Subsidized Degrees for Something Not Needed

It seems as if the feel good, “government helps people” stories tend to be the best examples of government behaving badly… not in the sense of mischief, necessarily, but certainly in the sense of acting without due consideration and with likely undesirable consequences.  I’m thinking of a taxpayer-funded program to get college degrees to childcare providers:

Rhode Island College is offering a program that makes it easier for childcare workers to earn a bachelor’s degree in early childhood education, giving them a chance to teach in a public school and earn more money. 

The college has partnered with the Rhode Island Department of Education to provide childcare workers with a nearly tuition-free track to a bachelor’s degree. Paid for by a grant from the U.S. Department of Education, the program is aimed at childcare workers who have an associate’s degree.

Later, we learn that entry-level teachers in public schools “typically” earn about twice what some childcare workers make, but two conspicuous pieces of information are left out.  First, there is no mention of the cost of the program to taxpayers, whether state or federal.

Second, and more important, the article gives no consideration at all to whether the state actually needs more teachers certified for early childhood.  My experience, being married to a woman with that degree and certification, is that the competition for such jobs is already a challenge, making job hunts very political.  It would take some research to determine whether this is typical, but a very common career path for holders of early childhood degrees around here is several years (up to a decade or more) of waiting for the phone to ring every morning, hoping for low-paid, one-off substitute teacher assignments followed by diversion into a private school or (ahem) childcare setting that pays poorly.

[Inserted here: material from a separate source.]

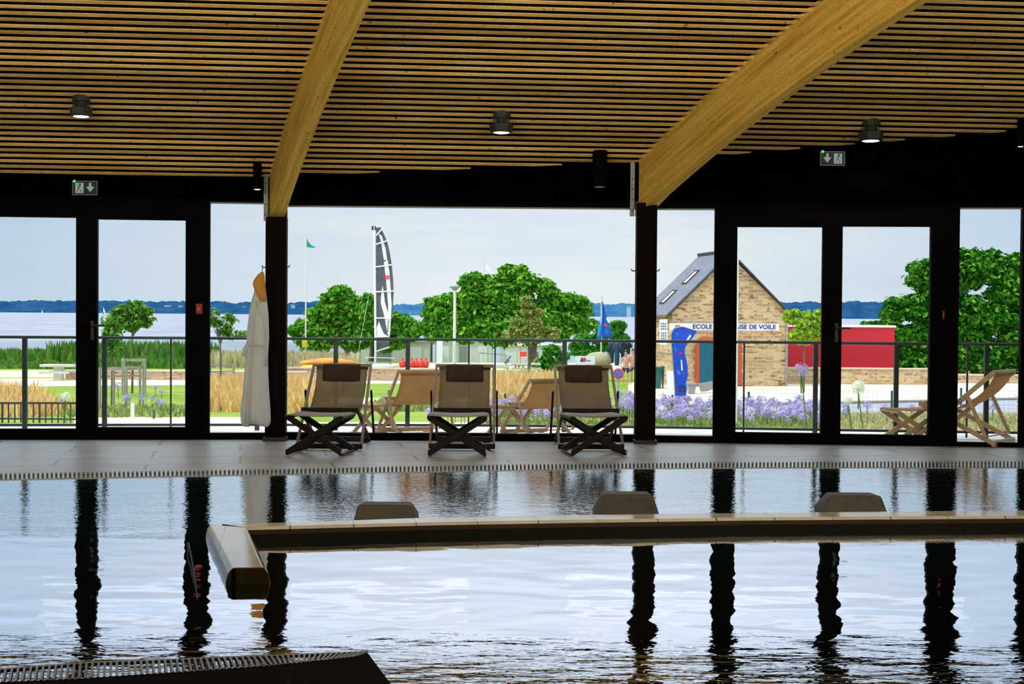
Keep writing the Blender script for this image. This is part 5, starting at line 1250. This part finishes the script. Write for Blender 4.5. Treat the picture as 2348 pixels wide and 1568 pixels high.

The market for teachers may be different elsewhere in the country, but that’s mainly an illustration of how inappropriate it is for the government to dabble in the market.  Funding new teachers in Rhode Island is an extremely inefficient way to produce teachers for some other state in some other region.

It is, however, an sure way to buy the government some constituents in the recipients of the benefits, to create some work for unionized government professors, and to ensure that public school districts and labor unions have the upper hand when dealing with employees and members.  It’s also a good way to flood the market and ensure that the pay for private school teachers and childcare workers, generally, stays well below what the government is able to force taxpayers to pay for its own employees.